Large-scale, perfectly timed bets on prediction markets and oil futures coinciding with major developments in the US-Iran conflict have sparked concerns over potential prediction market insider trading.
- Traders made millions by accurately predicting the timing of US airstrikes and the assassination of Ayatollah Ali Khamenei.
- Nearly $1 billion was bet on falling oil prices just hours before a ceasefire announcement.
- Regulators face significant hurdles in enforcement due to blockchain anonymity and underdeveloped commodity insider trading laws.
On February 27, the day before the US and Israel conducted strikes on Iran, approximately 150 accounts on Polymarket placed bets on the timing of the attacks. An analysis revealed these bets totaled $855,000, with 16 accounts each earning more than $100,000.
Following the strikes, an anonymous Polymarket user known as “Magamyman” earned over $553,000 by betting that Ayatollah Ali Khamenei would be removed from power moments before his assassination by Israeli forces. A crypto-analytics firm identified six other suspected insiders who collectively made $1.2 million following the leader’s death.
Suspicious Market Activity
Similar patterns emerged on April 7, when at least 50 Polymarket accounts bet on a US-Iran ceasefire hours before Donald Trump announced the agreement on Truth Social.
The activity extended beyond prediction markets into commodity derivatives. Traders spent $950 million on oil futures, betting prices would drop, just hours before the ceasefire announcement. This followed a March 23 event where $580 million was bet on oil futures 15 minutes before Trump announced “productive” talks with Iran, triggering a market sell-off.
“Many of them bear the hallmarks of suspicious trades that would naturally warrant investigation,” said Andrew Verstein, a law professor at the University of California at Los Angeles.
The Regulatory ‘Wild West’
The Commodity Futures Trading Commission (CFTC), which regulates futures markets, has reportedly launched investigations into the oil futures trades from March and April. However, the agency has not publicly announced these probes.
CFTC Commissioner Michael Selig told Congress the agency is prepared to punish insider trading, warning that offenders “will face the full force of the law.” However, Selig stated that no new regulations will be issued until the commission has five seated members.
The industry currently faces a fragmented legal landscape. Kalshi, a competitor to Polymarket, has faced criminal charges in Arizona for election bets and a temporary ban in Nevada for operating without a gambling license. Kalshi has argued that the CFTC holds exclusive jurisdiction over such markets.
Legal and Ethical Challenges
Legal experts warn that prosecuting insider trading in these markets is difficult. Unlike stock trading regulated by the SEC, commodity futures laws are less developed.
Joshua Mitts, a law professor at Columbia University, noted that blockchain and other anonymized trading methods make it difficult for prosecutors to identify traders or prove that information was misappropriated.
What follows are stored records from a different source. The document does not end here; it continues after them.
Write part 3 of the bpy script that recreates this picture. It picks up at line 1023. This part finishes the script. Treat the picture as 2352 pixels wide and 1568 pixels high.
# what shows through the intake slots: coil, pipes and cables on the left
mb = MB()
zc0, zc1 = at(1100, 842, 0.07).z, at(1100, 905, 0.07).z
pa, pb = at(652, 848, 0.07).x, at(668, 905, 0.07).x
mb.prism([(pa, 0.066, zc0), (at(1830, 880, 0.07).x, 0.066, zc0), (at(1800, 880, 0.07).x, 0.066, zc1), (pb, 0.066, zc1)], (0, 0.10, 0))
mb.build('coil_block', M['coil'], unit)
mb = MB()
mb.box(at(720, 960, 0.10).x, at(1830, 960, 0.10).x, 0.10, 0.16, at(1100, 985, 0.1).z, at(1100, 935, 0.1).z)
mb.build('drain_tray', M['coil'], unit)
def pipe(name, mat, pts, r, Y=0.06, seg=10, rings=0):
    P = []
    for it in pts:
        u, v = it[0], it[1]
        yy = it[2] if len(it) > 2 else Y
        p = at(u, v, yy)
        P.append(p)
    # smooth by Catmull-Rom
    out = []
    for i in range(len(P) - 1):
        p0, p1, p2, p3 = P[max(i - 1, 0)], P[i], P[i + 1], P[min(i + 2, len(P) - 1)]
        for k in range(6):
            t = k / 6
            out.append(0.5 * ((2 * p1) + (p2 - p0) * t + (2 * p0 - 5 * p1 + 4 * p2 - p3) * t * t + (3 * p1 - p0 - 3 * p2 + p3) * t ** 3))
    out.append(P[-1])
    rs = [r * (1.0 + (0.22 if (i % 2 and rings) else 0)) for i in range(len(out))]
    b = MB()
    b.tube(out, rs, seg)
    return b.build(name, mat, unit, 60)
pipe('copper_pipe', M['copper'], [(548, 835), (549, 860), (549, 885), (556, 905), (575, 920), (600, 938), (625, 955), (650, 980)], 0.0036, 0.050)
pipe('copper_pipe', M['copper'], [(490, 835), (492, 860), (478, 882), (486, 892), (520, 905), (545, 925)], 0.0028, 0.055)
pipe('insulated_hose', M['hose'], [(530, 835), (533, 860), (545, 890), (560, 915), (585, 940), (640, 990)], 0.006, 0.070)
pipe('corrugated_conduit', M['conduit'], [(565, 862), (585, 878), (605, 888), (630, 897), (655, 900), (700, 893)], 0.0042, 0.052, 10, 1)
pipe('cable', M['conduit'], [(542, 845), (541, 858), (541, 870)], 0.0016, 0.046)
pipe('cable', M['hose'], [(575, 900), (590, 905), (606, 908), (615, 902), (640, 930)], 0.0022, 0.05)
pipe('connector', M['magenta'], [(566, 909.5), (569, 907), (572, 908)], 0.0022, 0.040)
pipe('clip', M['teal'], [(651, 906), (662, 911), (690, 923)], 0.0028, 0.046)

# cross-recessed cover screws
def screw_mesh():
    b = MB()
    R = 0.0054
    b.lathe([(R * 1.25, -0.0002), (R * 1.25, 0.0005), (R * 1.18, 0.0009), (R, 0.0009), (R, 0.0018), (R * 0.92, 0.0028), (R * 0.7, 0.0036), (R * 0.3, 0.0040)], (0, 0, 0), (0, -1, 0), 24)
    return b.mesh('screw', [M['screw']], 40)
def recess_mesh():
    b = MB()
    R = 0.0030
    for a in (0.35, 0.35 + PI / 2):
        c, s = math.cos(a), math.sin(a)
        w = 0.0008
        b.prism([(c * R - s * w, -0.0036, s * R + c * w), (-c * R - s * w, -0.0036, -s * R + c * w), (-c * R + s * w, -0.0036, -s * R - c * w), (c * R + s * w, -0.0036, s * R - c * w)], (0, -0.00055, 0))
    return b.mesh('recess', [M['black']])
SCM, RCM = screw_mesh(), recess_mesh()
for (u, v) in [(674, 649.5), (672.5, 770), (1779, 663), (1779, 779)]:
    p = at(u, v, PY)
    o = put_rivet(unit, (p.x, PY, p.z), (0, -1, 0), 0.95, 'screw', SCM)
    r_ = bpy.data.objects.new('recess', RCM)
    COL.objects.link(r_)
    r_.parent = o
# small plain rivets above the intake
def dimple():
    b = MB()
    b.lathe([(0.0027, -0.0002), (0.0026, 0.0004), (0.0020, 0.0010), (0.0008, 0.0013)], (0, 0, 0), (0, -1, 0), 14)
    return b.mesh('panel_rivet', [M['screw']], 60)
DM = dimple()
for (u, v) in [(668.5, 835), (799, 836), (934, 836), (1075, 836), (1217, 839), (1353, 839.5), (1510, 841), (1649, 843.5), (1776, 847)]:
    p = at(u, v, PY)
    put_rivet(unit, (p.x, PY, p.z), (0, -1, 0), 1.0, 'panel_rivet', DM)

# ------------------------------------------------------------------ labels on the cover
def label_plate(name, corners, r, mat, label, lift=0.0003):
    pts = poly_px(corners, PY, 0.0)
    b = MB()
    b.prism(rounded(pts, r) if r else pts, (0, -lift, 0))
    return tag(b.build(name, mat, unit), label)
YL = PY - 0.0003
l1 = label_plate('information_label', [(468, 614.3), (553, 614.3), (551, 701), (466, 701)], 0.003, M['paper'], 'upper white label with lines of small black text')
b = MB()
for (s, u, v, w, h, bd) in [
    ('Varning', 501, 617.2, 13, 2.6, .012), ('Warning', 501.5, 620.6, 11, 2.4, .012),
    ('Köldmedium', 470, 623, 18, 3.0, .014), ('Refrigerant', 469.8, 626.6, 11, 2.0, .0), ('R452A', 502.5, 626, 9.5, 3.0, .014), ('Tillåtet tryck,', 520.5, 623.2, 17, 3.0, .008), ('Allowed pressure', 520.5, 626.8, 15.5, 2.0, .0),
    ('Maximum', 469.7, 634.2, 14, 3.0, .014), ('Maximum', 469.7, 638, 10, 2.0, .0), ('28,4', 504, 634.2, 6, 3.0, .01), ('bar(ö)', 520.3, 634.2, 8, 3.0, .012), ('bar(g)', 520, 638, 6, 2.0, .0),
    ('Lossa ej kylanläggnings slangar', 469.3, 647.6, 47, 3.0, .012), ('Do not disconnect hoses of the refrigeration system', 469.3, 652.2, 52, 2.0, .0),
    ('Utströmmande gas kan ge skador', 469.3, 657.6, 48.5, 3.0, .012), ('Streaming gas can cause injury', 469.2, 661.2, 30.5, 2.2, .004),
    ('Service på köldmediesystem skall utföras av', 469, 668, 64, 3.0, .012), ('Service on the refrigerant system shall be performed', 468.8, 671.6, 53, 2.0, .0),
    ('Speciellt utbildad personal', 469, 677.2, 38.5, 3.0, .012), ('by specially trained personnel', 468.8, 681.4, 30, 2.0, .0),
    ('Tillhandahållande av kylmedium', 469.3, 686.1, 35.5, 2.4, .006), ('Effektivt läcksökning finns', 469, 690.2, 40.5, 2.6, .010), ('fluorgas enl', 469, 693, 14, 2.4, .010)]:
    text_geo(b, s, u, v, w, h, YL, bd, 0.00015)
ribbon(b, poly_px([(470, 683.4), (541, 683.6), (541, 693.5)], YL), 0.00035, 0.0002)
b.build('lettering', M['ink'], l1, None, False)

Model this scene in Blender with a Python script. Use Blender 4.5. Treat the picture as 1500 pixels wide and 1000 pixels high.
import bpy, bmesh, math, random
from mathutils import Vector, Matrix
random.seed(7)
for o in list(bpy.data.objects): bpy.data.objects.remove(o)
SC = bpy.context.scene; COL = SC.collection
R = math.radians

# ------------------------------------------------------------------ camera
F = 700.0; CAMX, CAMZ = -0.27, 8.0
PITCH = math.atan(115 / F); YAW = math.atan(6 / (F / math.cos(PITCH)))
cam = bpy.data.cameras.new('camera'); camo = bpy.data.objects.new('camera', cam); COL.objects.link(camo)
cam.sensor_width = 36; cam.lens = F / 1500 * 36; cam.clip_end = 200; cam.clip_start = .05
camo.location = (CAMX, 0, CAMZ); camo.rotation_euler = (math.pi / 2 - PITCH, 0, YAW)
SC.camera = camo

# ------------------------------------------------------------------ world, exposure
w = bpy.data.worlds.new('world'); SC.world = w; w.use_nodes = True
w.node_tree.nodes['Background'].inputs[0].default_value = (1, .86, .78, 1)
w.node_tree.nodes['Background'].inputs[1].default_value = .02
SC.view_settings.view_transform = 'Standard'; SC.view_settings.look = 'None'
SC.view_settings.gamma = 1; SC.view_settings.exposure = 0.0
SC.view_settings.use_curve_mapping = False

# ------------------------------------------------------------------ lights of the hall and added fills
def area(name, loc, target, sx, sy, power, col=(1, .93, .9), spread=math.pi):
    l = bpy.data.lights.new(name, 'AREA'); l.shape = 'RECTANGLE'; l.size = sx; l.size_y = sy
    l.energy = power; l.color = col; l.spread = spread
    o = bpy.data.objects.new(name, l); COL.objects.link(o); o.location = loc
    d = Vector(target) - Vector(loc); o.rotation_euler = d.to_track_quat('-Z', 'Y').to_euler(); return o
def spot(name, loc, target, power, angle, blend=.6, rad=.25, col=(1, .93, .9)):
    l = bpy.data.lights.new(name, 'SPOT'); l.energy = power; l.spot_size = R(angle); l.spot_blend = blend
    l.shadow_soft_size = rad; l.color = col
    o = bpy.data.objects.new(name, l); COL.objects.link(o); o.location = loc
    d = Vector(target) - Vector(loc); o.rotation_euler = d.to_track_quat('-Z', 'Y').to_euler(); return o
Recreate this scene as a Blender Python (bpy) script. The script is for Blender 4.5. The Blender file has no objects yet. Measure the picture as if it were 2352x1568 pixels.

In response to these concerns, a bipartisan group of representatives introduced a bill in late March. The proposed legislation would ban members of Congress and senior federal staff from participating in prediction market contracts related to political events or policy decisions.
White House spokesperson Davis Ingle stated that federal employees are subject to ethics guidelines prohibiting the use of nonpublic information for financial gain, calling implications of administration involvement “baseless and irresponsible reporting.”